レヴィ・ストロースは親族に対して、どういう態度で臨むかは社会的な決め事であって、個人の意志で決定することはできないことを発見した。

■消費社会と家族の解体とおとな

『自分らしさ』や『かげえのない個性』というイデオロギーが流布したせいで、複雑な人格を持ちこたえることの重要性も、やり方も、みんな忘れてしまった。

消費行動がアイデンティティを構築するということになると、できるだけ『他の人が知らない商品』『他の人が持っていない商品』『他の人が欲しがらない商品』を選好するようになる。しかし欲しいものがオリジナルになればなるほど他人には共感されなくなる。

バブル以前までは自分が何者であるかは、消費行動ではなく、労働行動によって示すものだった。また子供の頃は他人の着ているものの良い悪いをあげつらうのは品のないことだった。

システム保全の仕事を自分の仕事と思う人がいないと、システムは瓦解する。そしてこの仕事はボランティアである。『こども』はシステムの保全はみんな仕事だから自分の仕事じゃないと思う。『おとな』はシステムの保全はみんなの仕事だから自分の仕事だと思う。

全体の7%くらい『おとな』がいれば現代の社会は回していけるのではないか。

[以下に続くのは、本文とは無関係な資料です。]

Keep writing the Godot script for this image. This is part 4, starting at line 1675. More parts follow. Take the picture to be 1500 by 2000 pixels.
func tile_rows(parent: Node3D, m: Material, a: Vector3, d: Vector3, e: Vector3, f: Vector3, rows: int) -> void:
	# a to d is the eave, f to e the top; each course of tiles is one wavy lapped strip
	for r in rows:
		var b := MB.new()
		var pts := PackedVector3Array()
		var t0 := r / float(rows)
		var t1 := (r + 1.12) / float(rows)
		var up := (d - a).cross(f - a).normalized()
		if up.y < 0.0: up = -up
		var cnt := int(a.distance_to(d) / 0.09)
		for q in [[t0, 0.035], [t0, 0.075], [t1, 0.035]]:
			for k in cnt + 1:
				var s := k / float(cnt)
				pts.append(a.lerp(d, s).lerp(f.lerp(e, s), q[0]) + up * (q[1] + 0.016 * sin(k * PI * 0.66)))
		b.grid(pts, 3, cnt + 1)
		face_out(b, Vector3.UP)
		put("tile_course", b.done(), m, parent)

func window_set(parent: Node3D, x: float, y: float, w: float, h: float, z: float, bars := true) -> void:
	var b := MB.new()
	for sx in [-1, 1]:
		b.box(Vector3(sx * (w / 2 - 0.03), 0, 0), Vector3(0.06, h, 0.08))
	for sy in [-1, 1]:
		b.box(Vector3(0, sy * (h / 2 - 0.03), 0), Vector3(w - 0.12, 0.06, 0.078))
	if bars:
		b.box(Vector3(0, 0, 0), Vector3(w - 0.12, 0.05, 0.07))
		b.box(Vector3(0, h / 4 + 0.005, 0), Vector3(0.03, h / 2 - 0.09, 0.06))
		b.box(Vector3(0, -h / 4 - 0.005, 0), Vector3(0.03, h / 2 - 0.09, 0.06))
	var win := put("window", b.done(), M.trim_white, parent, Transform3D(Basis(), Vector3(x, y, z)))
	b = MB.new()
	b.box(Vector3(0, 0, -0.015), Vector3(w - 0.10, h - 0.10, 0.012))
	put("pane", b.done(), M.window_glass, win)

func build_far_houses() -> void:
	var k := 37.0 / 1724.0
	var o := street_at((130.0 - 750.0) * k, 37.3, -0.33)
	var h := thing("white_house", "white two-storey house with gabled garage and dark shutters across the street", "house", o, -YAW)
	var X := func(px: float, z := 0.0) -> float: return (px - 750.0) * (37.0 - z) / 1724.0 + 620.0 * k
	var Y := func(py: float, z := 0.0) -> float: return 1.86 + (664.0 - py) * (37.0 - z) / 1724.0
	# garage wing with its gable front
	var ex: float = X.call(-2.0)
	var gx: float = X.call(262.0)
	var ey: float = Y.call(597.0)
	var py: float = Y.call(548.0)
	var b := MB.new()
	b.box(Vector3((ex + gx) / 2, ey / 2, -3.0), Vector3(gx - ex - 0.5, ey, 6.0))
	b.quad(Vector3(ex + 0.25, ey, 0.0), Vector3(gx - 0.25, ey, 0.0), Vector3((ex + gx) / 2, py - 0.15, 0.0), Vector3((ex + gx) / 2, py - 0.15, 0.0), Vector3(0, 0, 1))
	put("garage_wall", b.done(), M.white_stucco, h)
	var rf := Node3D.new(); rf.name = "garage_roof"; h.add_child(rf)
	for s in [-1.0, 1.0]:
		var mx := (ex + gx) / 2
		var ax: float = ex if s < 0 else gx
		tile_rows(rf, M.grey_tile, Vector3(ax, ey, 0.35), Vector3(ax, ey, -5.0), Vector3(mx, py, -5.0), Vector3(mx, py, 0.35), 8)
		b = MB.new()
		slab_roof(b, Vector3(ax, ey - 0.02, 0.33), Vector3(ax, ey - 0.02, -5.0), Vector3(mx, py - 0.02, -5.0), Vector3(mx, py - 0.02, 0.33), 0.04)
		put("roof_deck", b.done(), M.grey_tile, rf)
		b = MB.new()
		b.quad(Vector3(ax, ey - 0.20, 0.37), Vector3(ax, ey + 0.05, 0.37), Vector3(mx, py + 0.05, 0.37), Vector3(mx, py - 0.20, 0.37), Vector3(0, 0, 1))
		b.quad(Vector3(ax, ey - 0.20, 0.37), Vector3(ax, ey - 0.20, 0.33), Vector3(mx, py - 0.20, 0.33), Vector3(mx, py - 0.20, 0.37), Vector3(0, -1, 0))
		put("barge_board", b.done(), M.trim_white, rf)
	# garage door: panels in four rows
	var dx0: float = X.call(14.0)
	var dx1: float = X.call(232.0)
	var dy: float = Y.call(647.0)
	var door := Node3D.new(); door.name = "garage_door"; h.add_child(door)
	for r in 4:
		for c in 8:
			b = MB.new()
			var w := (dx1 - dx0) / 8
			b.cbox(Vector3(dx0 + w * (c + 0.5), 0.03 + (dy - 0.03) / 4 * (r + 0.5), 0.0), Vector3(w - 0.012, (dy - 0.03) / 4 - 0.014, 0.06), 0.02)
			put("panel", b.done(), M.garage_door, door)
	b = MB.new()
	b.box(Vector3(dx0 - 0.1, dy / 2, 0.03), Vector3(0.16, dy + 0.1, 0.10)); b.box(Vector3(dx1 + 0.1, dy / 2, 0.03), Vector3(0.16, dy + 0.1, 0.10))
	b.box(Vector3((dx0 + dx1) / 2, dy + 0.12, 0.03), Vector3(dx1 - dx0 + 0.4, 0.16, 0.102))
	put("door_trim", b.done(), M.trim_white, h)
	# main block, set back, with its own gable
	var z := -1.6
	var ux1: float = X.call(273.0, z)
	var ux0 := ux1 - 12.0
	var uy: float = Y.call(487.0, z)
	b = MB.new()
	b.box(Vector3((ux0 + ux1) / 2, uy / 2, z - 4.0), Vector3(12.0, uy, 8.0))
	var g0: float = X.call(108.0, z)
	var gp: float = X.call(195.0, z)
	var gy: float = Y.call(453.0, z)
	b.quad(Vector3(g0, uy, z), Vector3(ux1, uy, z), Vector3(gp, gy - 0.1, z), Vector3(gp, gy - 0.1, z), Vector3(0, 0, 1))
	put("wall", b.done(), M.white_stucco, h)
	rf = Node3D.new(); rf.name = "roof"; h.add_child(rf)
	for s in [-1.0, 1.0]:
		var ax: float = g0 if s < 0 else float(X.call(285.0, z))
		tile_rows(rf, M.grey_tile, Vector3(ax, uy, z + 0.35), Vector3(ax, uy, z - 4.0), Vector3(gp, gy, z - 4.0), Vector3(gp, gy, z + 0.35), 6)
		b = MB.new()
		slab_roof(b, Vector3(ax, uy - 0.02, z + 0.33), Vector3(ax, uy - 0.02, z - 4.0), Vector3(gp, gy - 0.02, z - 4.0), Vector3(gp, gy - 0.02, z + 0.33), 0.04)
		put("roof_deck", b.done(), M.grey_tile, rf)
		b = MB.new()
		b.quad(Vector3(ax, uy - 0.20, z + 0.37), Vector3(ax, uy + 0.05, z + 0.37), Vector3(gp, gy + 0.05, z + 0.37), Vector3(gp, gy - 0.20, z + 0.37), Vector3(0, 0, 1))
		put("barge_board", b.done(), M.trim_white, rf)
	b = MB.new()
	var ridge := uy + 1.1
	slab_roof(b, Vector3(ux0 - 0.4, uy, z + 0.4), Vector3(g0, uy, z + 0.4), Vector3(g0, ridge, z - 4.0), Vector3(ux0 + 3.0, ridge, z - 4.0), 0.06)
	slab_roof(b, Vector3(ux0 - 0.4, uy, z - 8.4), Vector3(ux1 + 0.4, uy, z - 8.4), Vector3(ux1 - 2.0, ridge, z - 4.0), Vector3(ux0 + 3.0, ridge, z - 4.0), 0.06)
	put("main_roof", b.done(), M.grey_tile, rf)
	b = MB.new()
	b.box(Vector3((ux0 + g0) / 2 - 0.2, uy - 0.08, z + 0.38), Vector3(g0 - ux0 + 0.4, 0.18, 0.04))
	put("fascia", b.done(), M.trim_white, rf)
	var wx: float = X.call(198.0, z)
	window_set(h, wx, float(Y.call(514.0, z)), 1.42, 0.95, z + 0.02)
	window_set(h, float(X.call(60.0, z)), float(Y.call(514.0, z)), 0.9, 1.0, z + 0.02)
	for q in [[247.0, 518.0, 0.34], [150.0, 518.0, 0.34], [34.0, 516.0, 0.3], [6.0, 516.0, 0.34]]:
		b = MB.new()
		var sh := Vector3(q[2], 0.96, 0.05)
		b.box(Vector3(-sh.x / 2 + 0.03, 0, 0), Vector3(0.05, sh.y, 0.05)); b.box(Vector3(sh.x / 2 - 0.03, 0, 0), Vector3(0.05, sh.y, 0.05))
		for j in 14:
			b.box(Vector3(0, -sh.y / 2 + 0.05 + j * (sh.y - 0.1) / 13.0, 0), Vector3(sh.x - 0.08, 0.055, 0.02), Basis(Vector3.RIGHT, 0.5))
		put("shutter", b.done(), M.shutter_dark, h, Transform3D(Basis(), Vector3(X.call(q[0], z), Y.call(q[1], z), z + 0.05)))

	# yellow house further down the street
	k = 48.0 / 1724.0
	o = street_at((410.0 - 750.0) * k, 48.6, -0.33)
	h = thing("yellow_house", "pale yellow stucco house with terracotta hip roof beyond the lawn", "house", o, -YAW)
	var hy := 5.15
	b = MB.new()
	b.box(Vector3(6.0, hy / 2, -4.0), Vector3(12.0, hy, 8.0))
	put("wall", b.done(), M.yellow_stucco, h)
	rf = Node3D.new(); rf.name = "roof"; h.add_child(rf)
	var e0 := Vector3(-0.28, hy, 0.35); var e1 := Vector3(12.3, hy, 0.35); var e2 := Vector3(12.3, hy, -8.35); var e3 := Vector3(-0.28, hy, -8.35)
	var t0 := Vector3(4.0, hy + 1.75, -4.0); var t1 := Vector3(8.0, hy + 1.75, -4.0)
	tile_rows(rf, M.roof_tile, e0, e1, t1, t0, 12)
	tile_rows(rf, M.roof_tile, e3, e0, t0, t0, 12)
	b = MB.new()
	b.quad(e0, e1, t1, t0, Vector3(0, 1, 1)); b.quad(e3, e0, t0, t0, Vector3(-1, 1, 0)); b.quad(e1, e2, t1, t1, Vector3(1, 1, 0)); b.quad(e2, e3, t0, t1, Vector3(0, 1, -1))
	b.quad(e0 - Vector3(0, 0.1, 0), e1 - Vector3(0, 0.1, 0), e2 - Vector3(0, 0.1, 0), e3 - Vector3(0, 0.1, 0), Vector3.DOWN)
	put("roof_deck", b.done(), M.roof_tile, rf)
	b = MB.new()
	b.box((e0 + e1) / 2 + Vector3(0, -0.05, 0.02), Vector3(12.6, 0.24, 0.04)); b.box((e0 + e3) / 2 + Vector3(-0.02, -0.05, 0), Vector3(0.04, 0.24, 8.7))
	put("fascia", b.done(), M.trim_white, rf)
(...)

しかし現状では5%に近づいているように思える。

相互扶助システムというのは『強者には支援する義務があり、弱者には支援される権利がある』という不公平なルールで運営されている。個人の努力の成果は個人宛で返ってくるのではなく、共同体が共有する。残念ながら現代人はこのルールが良く理解できない。

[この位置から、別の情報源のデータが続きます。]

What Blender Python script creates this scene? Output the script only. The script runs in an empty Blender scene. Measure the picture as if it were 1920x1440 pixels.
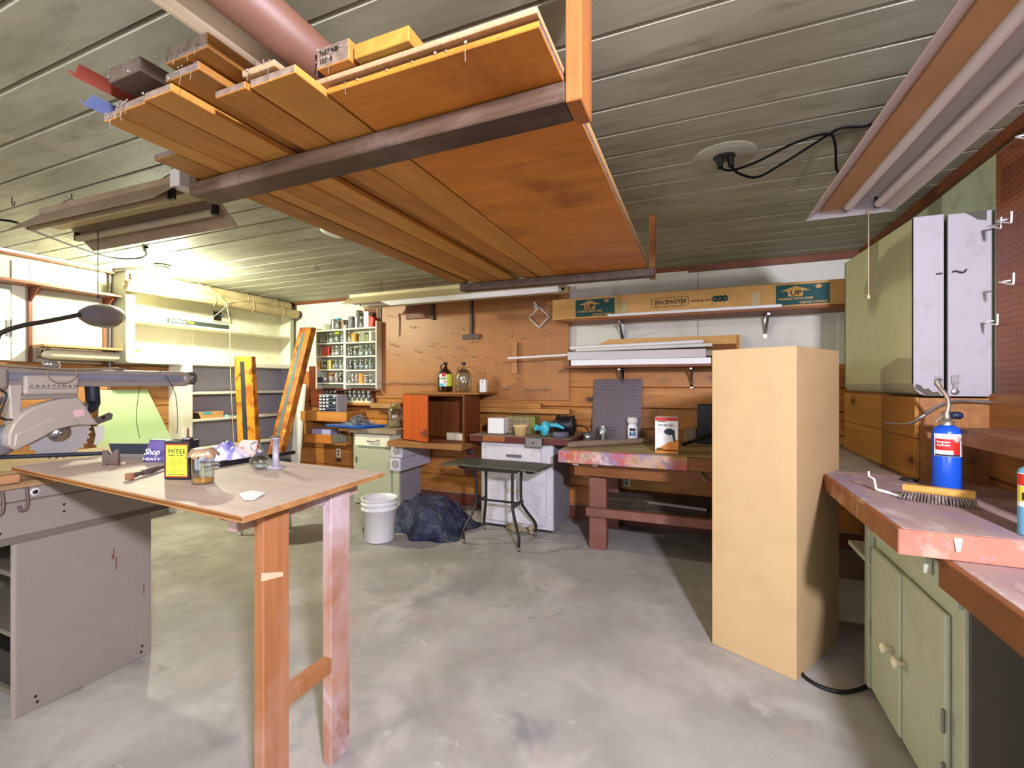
import bpy, math, random
from mathutils import Vector, Matrix
R=random.Random(7)
SC=bpy.context.scene; COL=SC.collection
# ---------- camera model (room metres; x along the back wall, y into the room) ----------
F=853.0; YAW=math.atan(352/853.0); CS,SN=math.cos(YAW),math.sin(YAW); EYE=1.35
def ray(px,py):
    a=(px-960)/F; b=(720-py)/F
    return Vector((-SN+a*CS, CS+a*SN, b))
def AZ(px,py,z):
    d=ray(px,py); t=(z-EYE)/d.z; return Vector((d.x*t,d.y*t,z))
def AY(px,py,y):
    d=ray(px,py); t=y/d.y; return Vector((d.x*t,y,EYE+d.z*t))
def AX(px,py,x):
    d=ray(px,py); t=x/d.x; return Vector((x,d.y*t,EYE+d.z*t))
def V(*a): return Vector(a)
# ---------- colours and materials ----------
def lin(h):
    h=h.lstrip('#'); o=[]
    for i in (0,2,4):
        c=int(h[i:i+2],16)/255; o.append(c/12.92 if c<=.04045 else ((c+.055)/1.055)**2.4)
    return (o[0],o[1],o[2],1)
def dim(c,k): return (min(1,c[0]*k),min(1,c[1]*k),min(1,c[2]*k),1)
class NT:
    def __init__(s,name):
        s.m=bpy.data.materials.new(name); s.m.use_nodes=True; s.t=s.m.node_tree
        s.b=s.t.nodes['Principled BSDF']; s.out=s.t.nodes['Material Output']
    def n(s,typ,**kw):
        x=s.t.nodes.new(typ)
        for k,v in kw.items():
            if k in x.inputs: x.inputs[k].default_value=v
            else: setattr(x,k,v)
        return x
    def l(s,a,b): s.t.links.new(a,b)
    def coord(s,scale=(1,1,1),kind='Object',rot=(0,0,0)):
        tc=s.n('ShaderNodeTexCoord'); mp=s.n('ShaderNodeMapping'); mp.inputs['Scale'].default_value=scale; mp.inputs['Rotation'].default_value=rot
        s.l(tc.outputs[kind],mp.inputs['Vector']); return mp.outputs['Vector']
    def noise(s,vec,scale,detail=4,rough=.55,dist=0):
        x=s.n('ShaderNodeTexNoise'); x.inputs['Scale'].default_value=scale; x.inputs['Detail'].default_value=detail; x.inputs['Roughness'].default_value=rough; x.inputs['Distortion'].default_value=dist
        s.l(vec,x.inputs['Vector']); return x.outputs['Fac']
    def ramp(s,fac,stops):
        x=s.n('ShaderNodeValToRGB'); e=x.color_ramp.elements
        while len(e)<len(stops): e.new(.5)
        for i,(p,c) in enumerate(stops): e[i].position=p; e[i].color=c if len(c)==4 else (*c,1)
        s.l(fac,x.inputs['Fac']); return x.outputs['Color']
    def mix(s,fac,a,b,mode='MIX'):
        x=s.n('ShaderNodeMix',data_type='RGBA',blend_type=mode)
        for i,v in ((0,fac),(6,a),(7,b)):
            if hasattr(v,'is_output') or isinstance(v,bpy.types.NodeSocket): s.l(v,x.inputs[i])
            else: x.inputs[i].default_value=v
        return x.outputs[2]
    def math(s,op,a,b=None):
        x=s.n('ShaderNodeMath',operation=op)
        for i,v in enumerate((a,b)):
            if v is None: continue
            if isinstance(v,bpy.types.NodeSocket): s.l(v,x.inputs[i])
            else: x.inputs[i].default_value=v
        return x.outputs[0]
    def bump(s,h,strength=.3,dist=.01):
        x=s.n('ShaderNodeBump'); x.inputs['Strength'].default_value=strength; x.inputs['Distance'].default_value=dist
        s.l(h,x.inputs['Height']); s.l(x.outputs['Normal'],s.b.inputs['Normal'])
    def col(s,c):
        if isinstance(c,bpy.types.NodeSocket): s.l(c,s.b.inputs['Base Color'])
        else: s.b.inputs['Base Color'].default_value=c
    def set(s,rough=.5,metal=0,spec=.5):
        s.b.inputs['Roughness'].default_value=rough; s.b.inputs['Metallic'].default_value=metal; s.b.inputs['Specular IOR Level'].default_value=spec
        return s.m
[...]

『ひとりでも生きられる』ということを標準仕様にしている社会というのは、歴史上極めて例外的なものだ。『自分は誰にも迷惑をかけないし、かけられたくない』という人は、『他者からの支援なしでは生きられない状態』では生きられない。

■格差社会とは単一の度量衡で測られる世界のこと

幼児は『かつのて自分』、老人は『未来の私』、障害者や病人や異邦人は『そうであったかもしれない私』である。そうであったもの、そうなるもの、そうなるかもしれないものをすべて自分の変容態と見なすことができれば、集団とは端的に弱者を支援するシステムのことだということが解る。

身の程を知るとは、手持ちの資源で何ができるかやりくすることだが、現代人はそんな知恵を失ってしまった。これは身の程知らずの消費行動を社会的に要請されたから。

■学校教育は共同体の次世代を担いうる成熟した市民の育成

現代の愛国者が愛しているのは『同胞』ではなく、『自分と自分の同志』たちのことであり、駆動力は愛国心ではなく党派根性である。エリートも自分たちが受けた素晴しい教育の贈り物を、出来の悪い日本人と分かち合う気はない。

共同体成員の条件は何よりもまず、共同体そのもののパフォーマンスを最大化するために何ができるかを考えることであって、この共同体内部での自己利益を最大化するために何ができるか、を考えることではない。

■コミュニケーション能力とは、コミュニケーションが不調に陥ったときにそこから抜け出す能力のこと

どうしていいかわからないけれど、決断は下さなくてはならない。人生の岐路とはだいたいそういうもの。

わが国のエリートはあらかじめ問いと答えがセットになっているものを丸暗記して、それを出力する仕事には長けているが、正解が示されていない問いの前で、臨機応変に自己責任で判断するという訓練は受けていない。むしろ誤答を病的に恐れるあまりに、想定外の事態に遭遇すると何もしないでフリーズするほうを選ぶ。彼らにとって回答保留は誤答よりもましなのである。

立場が異なる者同士がわかりあえずにいるのは、それぞれがおのれの『立場』から踏み出さないから。

コミュニケーション失調からの回復のいちばん基本的な方法は、いったん口をつぐむこと、いったん自分の立場を『かっこにいれる』こと。

『相手に私を説得するチャンスを与える』というのは、コミュニケーションが成り立つかを決する死活的な条件だ。それはあなたの言い分が正しいか、私の言い分が正しいのか、しばらく判断をペンディングするということを意味する。

真理がいずれにあるのか、それについては対話が終わるまで未決にしておく。いずれに理があるのかを、しばらく宙吊りにする。これが対話で論争とは違う部分だ。説得とは相手の知性を信頼すること。